As leaders, we should keep this in mind whenever dealing with performance issues.

A HR manager I knew was involved in firing someone for gross misconduct. Afterwards, she met the dismissed employee in the car park. She checked in with him as a human, to see if he was ok. And wished him good luck in the next chapter of his career, before hugging him goodbye.

She later said she’d understood that – while he’d made a bad mistake and had to leave – it didn’t mean he was a bad guy. And she understood how difficult it must be to suddenly lose your job.

When someone in our team is behaving poorly, it’s easy – and I suspect natural – to dislike them.

There’s a tendency to dehumanise them. We forget that the poor behaviour is an expression of their incompetence, insecurities and fears. Not any underlying badness.

I suspect this is a coping mechanism. Because, the less we see someone as human, the less discomfort we’ll feel when – for example – we sack them.

But this hardens us, which undermines our leadership ability.

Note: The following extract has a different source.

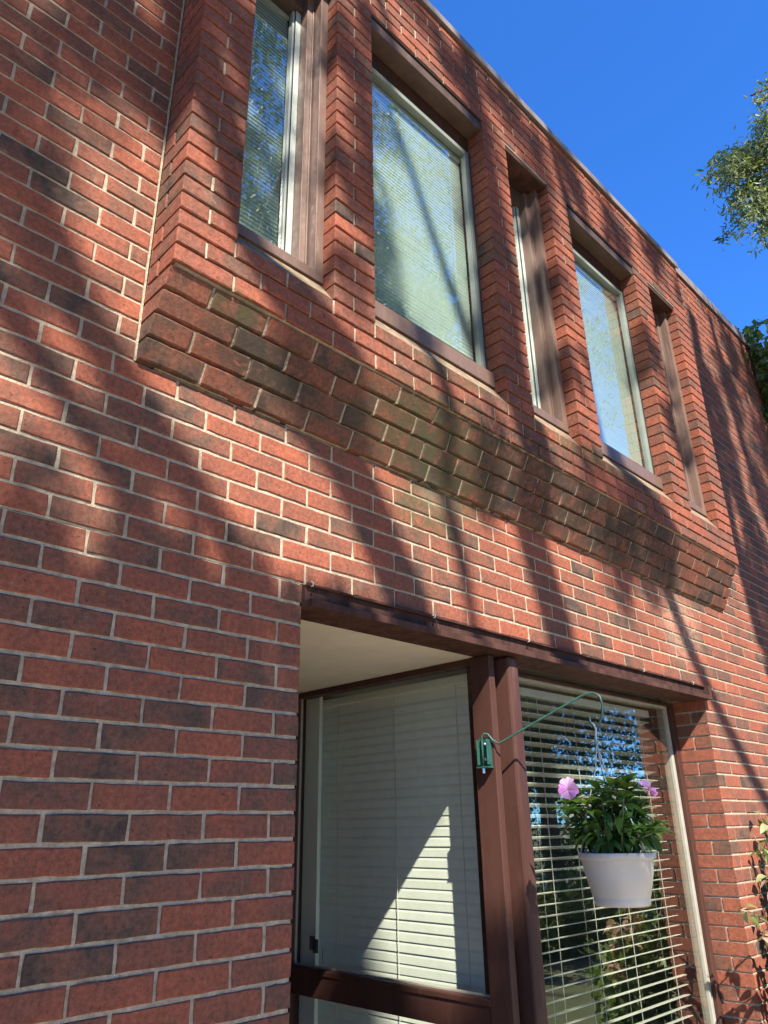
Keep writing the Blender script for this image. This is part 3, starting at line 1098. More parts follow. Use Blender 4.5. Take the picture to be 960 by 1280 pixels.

And risks valuing the wrong things, given our values are expressed loudest through our actions.

This is where we need to be more mindful as leaders.

We need to separate the wrong from the wrongdoer.

We must be intolerant of poor behaviour in the workplace. Where it affects others. And where it undermines performance.

But that doesn’t mean we need to be unkind to the person behind it.

Depending on the circumstances, this person may no longer have a place in our organisation.

But just because we sack someone doesn’t mean we shouldn’t continue treating the person with care.

Because, in the end, how we treat others is a reflection on us and our organisation more than it is on them.